01-30-2006 09:24 AM - edited 02-21-2020 12:40 AM
Hello Everyone. I am having a problem with a pix 515. I have my MX record pointing at .50. I have the PIX
NATing the connections on the appropriate ports to my email server at 192.168.1.60. I have all outbound
connections NATing to .51. AOL is rejected mail from my email server because the MX record is .50 and mail
of course is coming from .51. I tried changing outbound connections to NAT to .50 but it did not work.
Documentation said that whatever IP address you use for the "global" command has to be unique. I thought I
would not have an issue with that configuration because the IP I tried using was unique except for the fact that it
was used with the static command. Anyway, this is the relevant portion of the config. Any ideas are
appreciated.
CURRENT CONFIG
ip address outside X.X.X.51 255.255.255.248
global (outside) 1 interface
nat (inside) 0 access-list 80
nat (inside) 1 0.0.0.0 0.0.0.0 0 0
static (inside,outside) X.X.X.50 192.168.1.60 netmask 255.255.255.255 0 0
CONFIG ATTEMPTED(Internet no longer worked, outbound email worked but not inbound)

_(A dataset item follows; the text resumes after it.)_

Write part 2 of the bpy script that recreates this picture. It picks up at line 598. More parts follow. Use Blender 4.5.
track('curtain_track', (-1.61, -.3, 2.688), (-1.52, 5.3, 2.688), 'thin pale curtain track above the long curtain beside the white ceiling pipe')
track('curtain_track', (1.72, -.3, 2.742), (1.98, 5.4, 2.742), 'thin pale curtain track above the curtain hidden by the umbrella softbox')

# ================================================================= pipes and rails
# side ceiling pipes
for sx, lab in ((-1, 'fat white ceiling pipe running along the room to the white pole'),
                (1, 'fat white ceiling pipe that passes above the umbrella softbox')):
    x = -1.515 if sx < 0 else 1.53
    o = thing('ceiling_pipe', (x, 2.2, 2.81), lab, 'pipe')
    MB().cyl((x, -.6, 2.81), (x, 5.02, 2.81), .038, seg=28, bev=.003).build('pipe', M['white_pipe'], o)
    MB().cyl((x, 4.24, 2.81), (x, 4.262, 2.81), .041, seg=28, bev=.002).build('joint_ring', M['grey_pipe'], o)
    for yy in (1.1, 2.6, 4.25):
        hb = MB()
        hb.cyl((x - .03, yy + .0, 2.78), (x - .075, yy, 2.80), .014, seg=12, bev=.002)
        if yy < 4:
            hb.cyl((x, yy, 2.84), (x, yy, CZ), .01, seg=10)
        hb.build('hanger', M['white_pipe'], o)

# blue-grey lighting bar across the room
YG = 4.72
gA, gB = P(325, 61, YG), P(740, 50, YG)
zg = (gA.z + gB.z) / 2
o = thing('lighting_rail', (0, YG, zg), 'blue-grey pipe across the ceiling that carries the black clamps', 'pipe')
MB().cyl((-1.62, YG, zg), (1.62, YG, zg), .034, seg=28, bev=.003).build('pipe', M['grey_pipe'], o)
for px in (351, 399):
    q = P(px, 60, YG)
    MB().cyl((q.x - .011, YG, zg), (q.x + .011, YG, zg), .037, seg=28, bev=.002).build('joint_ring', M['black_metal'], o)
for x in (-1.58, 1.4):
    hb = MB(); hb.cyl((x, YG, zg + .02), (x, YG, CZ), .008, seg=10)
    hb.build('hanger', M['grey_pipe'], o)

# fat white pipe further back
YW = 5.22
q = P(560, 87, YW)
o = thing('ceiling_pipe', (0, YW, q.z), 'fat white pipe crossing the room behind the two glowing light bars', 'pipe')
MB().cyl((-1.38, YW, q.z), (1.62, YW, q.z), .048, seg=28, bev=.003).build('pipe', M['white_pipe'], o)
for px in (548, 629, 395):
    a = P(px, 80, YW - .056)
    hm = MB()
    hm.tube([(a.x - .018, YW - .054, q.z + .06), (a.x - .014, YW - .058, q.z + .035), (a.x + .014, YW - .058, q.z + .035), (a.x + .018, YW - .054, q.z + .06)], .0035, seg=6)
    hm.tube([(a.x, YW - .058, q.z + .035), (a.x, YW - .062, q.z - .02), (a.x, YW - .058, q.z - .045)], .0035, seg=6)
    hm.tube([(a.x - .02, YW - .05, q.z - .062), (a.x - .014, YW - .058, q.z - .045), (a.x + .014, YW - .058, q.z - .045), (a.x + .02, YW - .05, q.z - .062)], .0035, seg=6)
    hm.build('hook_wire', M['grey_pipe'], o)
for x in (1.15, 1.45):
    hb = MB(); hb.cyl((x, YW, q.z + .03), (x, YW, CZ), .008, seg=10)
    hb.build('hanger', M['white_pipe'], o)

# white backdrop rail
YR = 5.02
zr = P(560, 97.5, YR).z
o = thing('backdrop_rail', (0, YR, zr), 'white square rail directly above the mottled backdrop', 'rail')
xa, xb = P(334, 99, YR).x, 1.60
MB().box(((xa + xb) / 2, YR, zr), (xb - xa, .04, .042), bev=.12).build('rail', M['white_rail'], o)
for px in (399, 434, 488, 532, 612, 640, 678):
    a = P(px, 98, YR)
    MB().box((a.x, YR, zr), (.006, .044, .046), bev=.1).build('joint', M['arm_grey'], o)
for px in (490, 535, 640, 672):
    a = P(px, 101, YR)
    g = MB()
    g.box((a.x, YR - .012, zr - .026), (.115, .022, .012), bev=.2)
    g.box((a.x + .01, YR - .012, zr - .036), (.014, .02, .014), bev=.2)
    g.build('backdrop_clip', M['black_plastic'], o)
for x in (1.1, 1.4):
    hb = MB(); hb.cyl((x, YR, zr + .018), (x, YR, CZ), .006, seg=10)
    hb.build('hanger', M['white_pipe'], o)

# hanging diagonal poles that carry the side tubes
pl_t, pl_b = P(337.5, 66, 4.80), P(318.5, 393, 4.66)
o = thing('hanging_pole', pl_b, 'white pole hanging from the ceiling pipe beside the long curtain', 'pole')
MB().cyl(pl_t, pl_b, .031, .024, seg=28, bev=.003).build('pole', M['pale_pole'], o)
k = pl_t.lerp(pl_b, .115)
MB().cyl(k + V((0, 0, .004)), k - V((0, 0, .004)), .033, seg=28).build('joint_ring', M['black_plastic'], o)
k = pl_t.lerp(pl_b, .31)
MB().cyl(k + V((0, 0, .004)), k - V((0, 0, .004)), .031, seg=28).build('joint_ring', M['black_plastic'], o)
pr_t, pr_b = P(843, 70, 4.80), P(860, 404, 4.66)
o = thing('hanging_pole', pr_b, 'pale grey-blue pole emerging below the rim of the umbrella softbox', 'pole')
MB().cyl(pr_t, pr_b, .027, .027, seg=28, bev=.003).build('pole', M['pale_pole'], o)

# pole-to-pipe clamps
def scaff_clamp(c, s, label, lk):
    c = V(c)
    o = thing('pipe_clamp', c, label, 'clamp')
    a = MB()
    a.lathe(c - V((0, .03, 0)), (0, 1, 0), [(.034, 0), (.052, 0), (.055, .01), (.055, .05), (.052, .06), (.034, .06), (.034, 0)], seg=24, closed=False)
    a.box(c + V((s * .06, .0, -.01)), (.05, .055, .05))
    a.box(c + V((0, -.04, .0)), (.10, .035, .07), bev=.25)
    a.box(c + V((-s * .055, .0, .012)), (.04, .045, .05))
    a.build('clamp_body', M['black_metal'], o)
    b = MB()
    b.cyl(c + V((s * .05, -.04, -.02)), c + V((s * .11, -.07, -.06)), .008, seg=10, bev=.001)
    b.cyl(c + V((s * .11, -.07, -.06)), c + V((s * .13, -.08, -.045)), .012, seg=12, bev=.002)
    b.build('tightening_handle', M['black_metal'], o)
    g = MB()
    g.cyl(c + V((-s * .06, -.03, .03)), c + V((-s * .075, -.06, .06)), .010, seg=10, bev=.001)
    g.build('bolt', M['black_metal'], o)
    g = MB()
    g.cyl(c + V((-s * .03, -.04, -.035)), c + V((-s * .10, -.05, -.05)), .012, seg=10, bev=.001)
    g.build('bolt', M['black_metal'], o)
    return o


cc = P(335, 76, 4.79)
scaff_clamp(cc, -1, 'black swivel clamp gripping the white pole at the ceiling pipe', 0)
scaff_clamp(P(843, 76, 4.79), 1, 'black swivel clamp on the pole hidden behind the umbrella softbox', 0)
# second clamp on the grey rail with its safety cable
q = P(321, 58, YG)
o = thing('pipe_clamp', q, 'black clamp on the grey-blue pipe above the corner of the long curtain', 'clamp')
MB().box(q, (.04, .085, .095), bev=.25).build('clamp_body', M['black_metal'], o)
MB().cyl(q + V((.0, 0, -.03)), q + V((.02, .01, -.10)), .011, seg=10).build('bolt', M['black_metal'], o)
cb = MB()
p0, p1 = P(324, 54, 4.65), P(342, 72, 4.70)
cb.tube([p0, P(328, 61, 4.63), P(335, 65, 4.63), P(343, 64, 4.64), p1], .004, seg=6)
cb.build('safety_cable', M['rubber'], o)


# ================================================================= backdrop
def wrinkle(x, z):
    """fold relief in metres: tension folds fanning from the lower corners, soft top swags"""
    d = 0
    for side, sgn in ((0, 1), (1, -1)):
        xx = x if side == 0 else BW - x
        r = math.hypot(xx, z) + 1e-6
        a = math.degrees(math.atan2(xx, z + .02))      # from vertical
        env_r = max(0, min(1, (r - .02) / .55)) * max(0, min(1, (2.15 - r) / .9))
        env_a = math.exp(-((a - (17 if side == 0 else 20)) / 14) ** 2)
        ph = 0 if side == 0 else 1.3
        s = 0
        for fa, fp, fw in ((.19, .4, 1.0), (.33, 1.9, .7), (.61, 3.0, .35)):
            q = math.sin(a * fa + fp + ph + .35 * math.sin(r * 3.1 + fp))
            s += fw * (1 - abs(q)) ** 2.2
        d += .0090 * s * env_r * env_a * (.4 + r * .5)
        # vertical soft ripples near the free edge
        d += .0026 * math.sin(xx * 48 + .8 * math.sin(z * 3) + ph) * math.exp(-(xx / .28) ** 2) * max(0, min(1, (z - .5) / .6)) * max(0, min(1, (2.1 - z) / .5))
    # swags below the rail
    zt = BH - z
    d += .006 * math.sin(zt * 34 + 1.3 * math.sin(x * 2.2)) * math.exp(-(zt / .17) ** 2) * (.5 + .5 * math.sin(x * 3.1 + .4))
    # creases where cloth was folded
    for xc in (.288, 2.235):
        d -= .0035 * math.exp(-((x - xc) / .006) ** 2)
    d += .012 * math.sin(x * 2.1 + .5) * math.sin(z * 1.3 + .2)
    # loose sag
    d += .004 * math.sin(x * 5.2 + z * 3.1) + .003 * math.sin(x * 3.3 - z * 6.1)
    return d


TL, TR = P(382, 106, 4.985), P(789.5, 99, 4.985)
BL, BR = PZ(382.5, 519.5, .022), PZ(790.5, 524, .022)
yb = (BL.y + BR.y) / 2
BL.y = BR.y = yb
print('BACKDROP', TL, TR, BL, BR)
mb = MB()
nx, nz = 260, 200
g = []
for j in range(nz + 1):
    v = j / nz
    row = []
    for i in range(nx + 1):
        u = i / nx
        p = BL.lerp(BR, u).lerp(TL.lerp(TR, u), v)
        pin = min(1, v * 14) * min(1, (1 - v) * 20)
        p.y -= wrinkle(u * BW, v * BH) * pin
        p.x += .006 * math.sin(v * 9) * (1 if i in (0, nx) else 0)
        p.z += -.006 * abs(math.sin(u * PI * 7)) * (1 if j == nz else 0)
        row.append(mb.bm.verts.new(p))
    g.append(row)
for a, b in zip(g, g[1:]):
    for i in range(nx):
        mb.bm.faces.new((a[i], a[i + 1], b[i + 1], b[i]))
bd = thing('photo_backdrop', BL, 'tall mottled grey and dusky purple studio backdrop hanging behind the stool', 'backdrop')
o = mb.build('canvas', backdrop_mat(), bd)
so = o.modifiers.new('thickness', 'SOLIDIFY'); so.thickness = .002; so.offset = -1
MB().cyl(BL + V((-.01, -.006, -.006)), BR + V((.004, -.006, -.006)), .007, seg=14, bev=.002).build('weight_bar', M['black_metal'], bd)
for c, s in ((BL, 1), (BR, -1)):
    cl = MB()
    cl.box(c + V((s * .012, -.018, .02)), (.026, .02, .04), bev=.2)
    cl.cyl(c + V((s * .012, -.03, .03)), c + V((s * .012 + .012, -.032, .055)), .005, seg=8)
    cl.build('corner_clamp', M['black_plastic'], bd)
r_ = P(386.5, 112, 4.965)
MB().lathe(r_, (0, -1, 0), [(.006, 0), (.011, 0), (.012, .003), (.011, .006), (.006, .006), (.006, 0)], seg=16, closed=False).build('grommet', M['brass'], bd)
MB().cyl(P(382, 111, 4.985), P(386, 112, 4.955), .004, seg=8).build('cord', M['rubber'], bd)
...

ip address outside X.X.X.51 255.255.255.248
global (outside) 1 X.X.X.50
nat (inside) 0 access-list 80
nat (inside) 1 0.0.0.0 0.0.0.0 0 0
static (inside,outside) X.X.X.50 192.168.1.60 netmask 255.255.255.255 0 0
01-30-2006 11:07 AM
Your Static and PAT configuration looks OK. I would like to why is the mail commint from .51 is your mail server is .50 ? I am assuming clients in your network should be using your internal mail server at .50 for mail relay. Could you check to see why the outbound source IP for mail is .51 from clients ?
01-30-2006 10:27 PM
There is no mail relay... the only mail server is the internal exchange server so thats why the .50 is being translated to 192.168.1.60 inbound. There is no mail server addressed as .50 so when mail gets sent out it comes straight from the internal server and all outbound connections are Nat'd to the outside interface. I know most organizations have an external mail server but this company doesn't. I would like to make it work without suggesting they buy an external mail server. All email is working today except for AOL because the source ip address does not match the MX record.
01-30-2006 10:51 PM
Can you post mail headers for a bounced mail to aol ?
01-30-2006 01:47 PM
Your current config looks correct. I would do a show xlate and make sure that your mail server is mapped correctly. Also, if you go to http://www.whatismyip.com form your mail server, your ip address should be your .50 address. Did the returned mail from AOL have a reason it was bounced? Also, do you have reverse dns setup for your mx record. I don't think AOL will accept mail without doing a lookup.
01-31-2006 12:28 AM
Cory,
To resolve your mail issues to AOL, what you need is a RDNS (Reverse DNS) setup for your PAT address, i.e. if all your internal IP's are being translated to your outside interface IP of your PIX then when you send mail to outside recipient's the IP address that will show up as the sending IP is your PIX's outside interface IP. So to resolve this issue, get your ISP to setup RDNS for your domain to point to your IP address of your PIX outside interface.
You can check this youself by going here - enter the IP address of your PIX's outside IP and see if AOL can resolve this IP to your domain name.
> http://postmaster.info.aol.com/tools/rdns.html
I hope this makes sense and helps, I have come across this alot with my customers.